No need to panic, but some concern is welcome for the Bronx Bombers

Last night was a game that George Steinbrenner would personally address the team, Michael King and Nick Nelson would receive the first bus ticket out of the Bronx, and Aaron Boone and Brian Cashman would be in the papers with their jobs hanging in the balance.

I have watched every single Yankee game this season, I’ve watched about 80% of the action in the games (sometimes forgetting the time the game started or the YES app buffering for an inning and a half), last night I turned the game off after the bottom of the 5th. I had enough. The fans also had enough when they started throwing balls back onto the field in the 8th inning with the collective asking the same question the Bombers themselves are asking: “why is this happening and how can it be fixed?” Like the balls returning into the field of play last night in the bottom of the 8th, blame has been thrown around in every direction. The offense is anemic with little to no ability to drive in runs without hoping to run into a ball that can be hit 450 feet, the pitching aside from Gerrit Cole and Aroldis Chapman has been lack luster, and the man in the managers chair has been scrutinized every day for how he’s been conducting his ball club. Aaron Boone said postgame “we just gotta be better.”

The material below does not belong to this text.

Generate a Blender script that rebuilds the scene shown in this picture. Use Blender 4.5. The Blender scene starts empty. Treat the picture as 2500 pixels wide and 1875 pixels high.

The message from the skipper after last night’s dreadful performance is seems crystal clear: Enough is enough, we know who we are, let’s start playing like it. “We have to come to the ballpark tomorrow ready to go” said Clint Frazier after the game addressing the April struggles and the team meeting following the game last night. Every person that went in front of a microphone following the game last night took accountability for the slow start to the season and the way the fans reacted last night, Frazier would go onto say “moving forward we play well enough to where that does not happen again.”

The reason the fans reacted the way they did is because this emotion has been pent up inside for a season and a half. This feeling of frustration from Yankees fans has dated back to the slide from 2020 where they looked like they look in last night’s 8-2 drubbing: like the worst team in baseball and to sit here and say that the fans are overreacting from 13 games is not true, it’s been 73 games dating back to last June. The same outrage has been there since the Yankees had a similar night like this last summer in Buffalo where the Yanks looked like a glorified tee-ball team.

The Bombers sit at 5-8 through 13 and have sole possession of last place in the AL East for the first time since 1998. Let that sink in for all the Yankee fans that feel the way we all do right now. The last time the Yanks were this bad they went on to set baseball’s record for most wins in a season and win the first of three consecutive World Series. You know what also happened in 1998 after a slow start out west where the Bombers did the same thing they did tonight, Joe Torre held a team meeting getting on his talented roster for a slow start, and they played to their potential. “Over the long-haul I’m very confident in this group” said Aaron Boone about getting things right over the course of 162, which sounds oddly like Chuck Knoblauch in 1998 after that team’s slow start “it’s not happening right now, but it’s going to. When it does start to happen, the floodgates are going to open.” There are still 149 more games before the playoffs start, so this is by no means a call for panic, the red alert bottom can be safely tucked away for now, however in a division that is shaping up to be the most competitive it has been in a long time, the Yankees can still lose this division in April, their season however, still has time to straighten out this tortoise-like start.